たとえば、共有建物の管理に関して、共有者B・Cが、共有者Aに対して税金や管理費の立替えなどの債権を有する場合には、Aの持分の譲受人に対しても、Aの債務の支払いを請求することができます。譲受人としてはたまったものではありませんが、これもB・Cの債権を保護し、管理の実をあげるためなのです。
5|分割請求と分割禁止
1 分割請求の自由と分割禁止
各共有者は、持分に応じた分割請求の自由を有していて、いつでも共有物の分割を請求することができます。共有は複雑な法律関係を生じるため、できるだけ早く解消することが望ましいとされるのです。

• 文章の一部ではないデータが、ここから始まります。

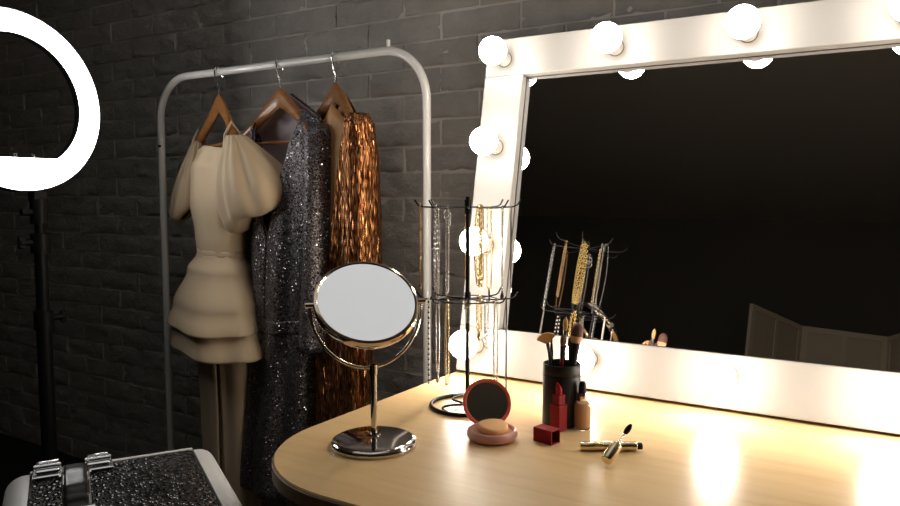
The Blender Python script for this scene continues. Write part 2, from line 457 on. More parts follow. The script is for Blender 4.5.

ただし、5年を超えない期間内であれば、共有物を分割しない旨の不分割契約をすることができます。不分割期間を5年の短期にしたのは、いつでも分割請求できるという分割自由の原則との調和から、長期間の不分割契約を認めない趣旨なのです。この期間は更新できますが、更新時から、やはり5年を超えることはできません。
2 裁判所による分割協議
分割協議が調わないときは、各共有者はその分割を「裁判所に請求」できます。
裁判による共有物分割では、裁判所は「共有者間の実質的公平を害しないと認められる特段の事情」があれば、共有物を共有者1人の所有とし、他の共有者には持分の価格を賠償させる全面的価格賠償(賠償分割)の方法により分割することができます(最判平8.10.31)。